Developing Countries and China Tell Climate Conference: “It Is Just Like Apartheid”
Nozipho Joyce Mxakato-Diseko, South Africa’s delegate to a meeting in Germany to prepare the final draft of the COP 21 genocide conference in Paris in December, told the conference: “It is just like apartheid. We find ourselves in a position where in essence we are disenfranchised,”
saying that the views of the poor had been ignored, The Mail & Guardian of South Africa reports. Mxakato-Diseko spoke on behalf of the former G77 and China, now referred to as “the main grouping of more than 130 developing nations and China” (Reuters), of which South Africa is currently chairman.

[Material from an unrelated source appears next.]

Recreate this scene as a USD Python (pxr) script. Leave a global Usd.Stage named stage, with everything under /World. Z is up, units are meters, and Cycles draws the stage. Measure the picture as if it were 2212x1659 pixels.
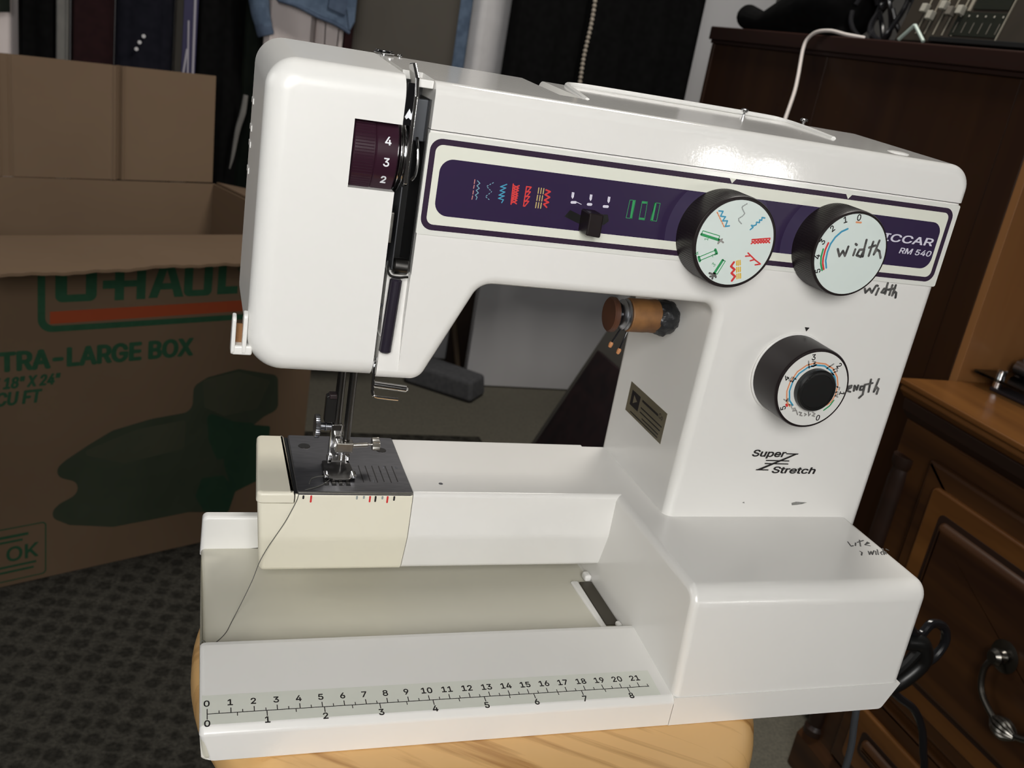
import math, random
import numpy as np, trimesh, manifold3d, usdkit, meshkit
from pxr import Usd, UsdGeom, UsdLux, UsdShade, Gf, Sdf, Vt
from shapely.geometry import Polygon, LineString, Point, MultiPolygon, box as sbox
from shapely.ops import unary_union
from shapely import affinity

stage = Usd.Stage.CreateInMemory()
UsdGeom.SetStageUpAxis(stage, UsdGeom.Tokens.z); UsdGeom.SetStageMetersPerUnit(stage, 1.0)
WORLD = UsdGeom.Xform.Define(stage, '/World'); stage.SetDefaultPrim(WORLD.GetPrim())
random.seed(5); rng = np.random.default_rng(5)

# All modelling numbers below are centimetres in the machine's frame (x along it, y away from the viewer,
# z up, z = 0 at the front rim of its base); G lifts them to the room: the floor is at z = -69.63.
FLOOR = -69.63
def G(p):
    p = np.asarray(p, float)
    return (p + [0, 0, -FLOOR]) * 0.01

# ---------------------------------------------------------------- camera, light, exposure
CAM = [-1.8975, -34.401, 29.6056]
RIGHT, DOWN, FWD = [0.94271, -0.290414, 0.164186], [0.047904, -0.36921, -0.928111], [0.330156, 0.882804, -0.334146]
EXPOSURE = 0.0
cam = UsdGeom.Camera.Define(stage, '/World/camera')
c = G(CAM)
cam.AddTransformOp().Set(Gf.Matrix4d(*RIGHT, 0, *[-v for v in DOWN], 0, *[-v for v in FWD], 0, *c, 1))
cam.CreateHorizontalApertureAttr(36.0); cam.CreateVerticalApertureAttr(27.0)
cam.CreateFocalLengthAttr(33.546); cam.CreateClippingRangeAttr(Gf.Vec2f(0.02, 50))
cam.CreateFStopAttr(22.0); cam.CreateFocusDistanceAttr(0.47)
cam.CreateExposureAttr(EXPOSURE)

def rect_light(name, centre, w, h, rot, intensity, color=(1, 1, 1)):
    L = UsdLux.RectLight.Define(stage, '/World/' + name)
    L.CreateWidthAttr(w); L.CreateHeightAttr(h); L.CreateIntensityAttr(intensity); L.CreateColorAttr(Gf.Vec3f(*color))
    L.AddTranslateOp().Set(Gf.Vec3d(*G(centre))); L.AddRotateXYZOp().Set(Gf.Vec3f(*rot))
    return L
RXL = -170
WIN = dict(x0=-52, x1=12, z0=29, z1=92, y=-92)
rect_light('window_daylight', ((WIN['x0'] + WIN['x1']) / 2, WIN['y'] - 4, (WIN['z0'] + WIN['z1']) / 2), (WIN['x1'] - WIN['x0']) * .01, (WIN['z1'] - WIN['z0']) * .01, (90, 0, 0), 16.6, (1.0, 0.985, 0.96))
rect_light('ceiling_lamp_light', (80, 95, 168), 0.5, 0.5, (0, 0, 0), 27.0, (1.0, 0.95, 0.88))
rect_light('side_window_daylight', (RXL - 2, 60, 85), 0.8, 0.8, (0, -90, 0), 3.2, (1.0, 0.985, 0.96))
for k_, (x_, z_) in enumerate(((77, 17.3), (86.5, 16.0))):     # the two bulbs of the floor lamp behind the viewer
    S_l = UsdLux.SphereLight.Define(stage, f'/World/lamp_bulb_light_{k_}'); S_l.CreateRadiusAttr(0.026); S_l.CreateIntensityAttr(34.0)
    S_l.CreateColorAttr(Gf.Vec3f(1, .97, .92)); S_l.AddTranslateOp().Set(Gf.Vec3d(*G((x_, -86, z_))))
dome = UsdLux.DomeLight.Define(stage, '/World/sky'); dome.CreateIntensityAttr(0.02); dome.CreateColorAttr(Gf.Vec3f(0.9, 0.95, 1))

# ---------------------------------------------------------------- materials
def noise_mat(name, c1, c2=None, rough=0.5, metallic=0.0, scale=20, stretch=(1, 1, 1), detail=4, bump=0.0, bscale=None, bdist=0.002, lo=0.35, hi=0.65, spec=0.5, coat=0.0, sheen=0.0, rot=(0, 0, 0), distortion=0.0):
    path = '/World/Looks/' + name
    c2 = c2 or c1
    nodes = {'p': ('principled_bsdf', {'base_color': c1, 'roughness': rough, 'metallic': metallic, 'specular_ior_level': spec, 'coat_weight': coat, 'sheen_weight': sheen})}
    links = []
    if c1 != c2 or bump:
        nodes['g'] = ('texture_coordinate', {})
        nodes['m'] = ('mapping', {'mapping_type': 'texture', 'scale': [1 / v for v in stretch], 'rotation': rot})
        links += [('g.object', 'm.vector')]
    if c1 != c2:
        nodes['n'] = ('noise_texture', {'scale': scale, 'detail': detail, 'distortion': distortion})
        nodes['r'] = ('rgb_ramp', {'ramp': [(0, c1), (lo, c1), (hi, c2), (1, c2)]})
        links += [('m.vector', 'n.vector'), ('n.fac', 'r.fac'), ('r.color', 'p.base_color')]
    if bump:
        nodes['n2'] = ('noise_texture', {'scale': bscale or scale, 'detail': 3})
        nodes['b'] = ('bump', {'strength': bump, 'distance': bdist})
        links += [('m.vector', 'n2.vector'), ('n2.fac', 'b.height'), ('b.normal', 'p.normal')]
    return usdkit.material(stage, path, nodes, links, surface='p.BSDF')

M = {}
def mat(key, *a, **k):
    M[key] = noise_mat(key, *a, **k)
mat('white_plastic', (.80, .79, .765), (.775, .765, .735), rough=.20, scale=6, bump=.03, bscale=900, bdist=.0003)
mat('cover_plastic', (.82, .815, .79), (.80, .795, .77), rough=.30, scale=6, bump=.03, bscale=900, bdist=.0003)
mat('gloss_plastic', (.80, .79, .765), (.775, .765, .735), rough=.085, scale=6, bump=.06, bscale=500, bdist=.0004)
mat('cream_plastic', (.79, .755, .63), (.77, .735, .60), rough=.32, scale=6)
mat('tray_plastic', (.64, .62, .53), (.61, .59, .50), rough=.30, scale=9)
mat('panel_cream', (.76, .77, .68), (.74, .75, .66), rough=.35, scale=15)
mat('panel_clear_rim', (.74, .745, .70), rough=.15)
mat('panel_purple', (.030, .018, .055), rough=.30, spec=.2)
mat('panel_ring', (.046, .034, .078), rough=.30, spec=.2)
mat('border_purple', (.035, .020, .042), rough=.32, spec=.2)
mat('knob_brown', (.013, .0085, .009), rough=.38, spec=.3)
mat('dial_maroon', (.032, .010, .020), rough=.22)
mat('knob_face', (.66, .74, .71), rough=.35)
mat('dial_white', (.72, .72, .69), rough=.35)
mat('black_plastic', (.008, .008, .008), rough=.35)
mat('slot_brown', (.045, .038, .026), rough=.5)
mat('black_gloss', (.006, .006, .007), rough=.12)
mat('chrome', (.78, .78, .79), rough=.10, metallic=1)
mat('dull_chrome', (.62, .60, .56), (.50, .48, .44), rough=.28, metallic=1, scale=200)
mat('steel_plate', (.24, .24, .255), (.20, .20, .215), rough=.40, metallic=1, scale=120, stretch=(1, 8, 1))
mat('dark_steel', (.13, .125, .12), rough=.32, metallic=1)
mat('grey_steel', (.32, .33, .36), rough=.30, metallic=1)
mat('bracket_grey', (.085, .09, .10), rough=.45, metallic=.6)
mat('rod_purple', (.020, .016, .026), rough=.28)
mat('ink', (.012, .010, .010), rough=.5)
mat('marker', (.030, .030, .030), (.13, .125, .12), rough=.6, scale=350, detail=2)
mat('faint_marker', (.20, .195, .185), (.36, .35, .33), rough=.6, scale=350, detail=2)
mat('scuff', (.16, .16, .15), (.30, .30, .28), rough=.7, scale=400)
mat('print_white', (.66, .64, .74), rough=.5)
mat('print_number', (.80, .82, .86), rough=.5)
mat('print_red', (.62, .035, .035), rough=.5)
mat('print_blue', (.05, .30, .47), rough=.5)
mat('print_paleblue', (.16, .33, .42), rough=.5)
mat('print_pink', (.50, .20, .20), rough=.5)
mat('print_yellow', (.52, .40, .15), rough=.5)
mat('print_gold', (.72, .46, .06), rough=.5)
mat('print_green', (.03, .30, .10), rough=.5)
mat('print_grey', (.30, .33, .32), rough=.5)
mat('print_orange', (.70, .28, .13), rough=.5)
mat('ruler_green', (.70, .715, .645), (.68, .70, .63), rough=.3, scale=30)
mat('label_foil', (.15, .13, .085), (.12, .105, .07), rough=.4, scale=60)
mat('thread', (.10, .10, .09), rough=.7)
mat('stool_wood', (.80, .49, .20), (.48, .24, .075), rough=.32, scale=9, stretch=(1.2, 15, 1.2), detail=6, lo=.50, hi=.70, rot=(0, 0, -.62), distortion=.4)
mat('cardboard', (.165, .106, .062), (.148, .094, .053), rough=.85, scale=4, detail=6, bump=.05, bscale=300)
mat('cardboard_inner', (.205, .137, .083), (.188, .123, .075), rough=.85, scale=4, detail=6)
mat('box_green', (.012, .070, .030), (.017, .080, .036), rough=.85, scale=90)
mat('box_orange', (.33, .055, .012), rough=.85)
mat('box_dark_green', (.030, .042, .022), (.038, .050, .028), rough=.85, scale=14)
mat('box_deep_green', (.008, .040, .018), (.014, .048, .022), rough=.85, scale=14)
mat('box_mid_green', (.055, .060, .034), (.048, .055, .031), rough=.85, scale=14)
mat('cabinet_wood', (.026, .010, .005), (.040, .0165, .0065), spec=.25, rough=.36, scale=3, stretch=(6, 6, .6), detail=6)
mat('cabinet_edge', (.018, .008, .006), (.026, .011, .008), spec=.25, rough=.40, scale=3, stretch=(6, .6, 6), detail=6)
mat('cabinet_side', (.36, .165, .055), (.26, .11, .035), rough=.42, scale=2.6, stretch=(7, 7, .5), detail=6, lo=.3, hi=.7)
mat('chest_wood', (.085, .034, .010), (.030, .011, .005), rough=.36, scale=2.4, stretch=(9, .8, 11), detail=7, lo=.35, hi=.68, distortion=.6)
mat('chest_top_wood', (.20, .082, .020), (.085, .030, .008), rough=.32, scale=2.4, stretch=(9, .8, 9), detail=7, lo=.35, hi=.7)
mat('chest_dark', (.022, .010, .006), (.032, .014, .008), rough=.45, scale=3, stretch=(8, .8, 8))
mat('brass_dark', (.20, .19, .17), rough=.28, metallic=1)
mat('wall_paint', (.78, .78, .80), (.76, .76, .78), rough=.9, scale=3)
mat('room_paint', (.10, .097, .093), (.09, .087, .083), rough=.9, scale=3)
mat('window_paint', (.75, .75, .73), rough=.5)
mat('plain_carpet', (.16, .148, .115), (.115, .108, .085), rough=1, scale=260, detail=3, bump=.4, bscale=300)
mat('white_board', (.74, .74, .77), (.70, .70, .73), rough=.38, scale=2, stretch=(3, 3, .4))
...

Reuters adds that the “last week of negotiations on the draft text, which began in Germany on Monday, got off to a stormy start with developing nations saying their demands had been omitted from the pared down 20-page draft.”
The demands in question include provisions previously agreed on, on financial support for the cost of the program to poor nations, economies, and also holding the developed nations to account—provisions that could, in practice, scupper implementation of any agreement.
U.S. delegation leader Trigg Talley said the new text could work as a basis for talks, Reuters reported. “This document has many things that most parties cannot agree with,”
he said. Rich nations want to ensure that emerging economies will commit to act.
Said Reuters: “The developing nations won a demand on Monday that they could re-insert national demands into the text, raising fears by some that it could again become unwieldy. The previous version ran to 80 pages.”
In other words, the genocidalists don’t want any back-talk from the wogs.
U.N. Secretary General Ban Ki-moon pushed the genocide line: “There is no time to waste,” he told a news conference in Slovakia. “It has been quite frustrating to see negotiators negotiating only based on their very narrow national perspectives. This is not a national issue, it’s a global issue.”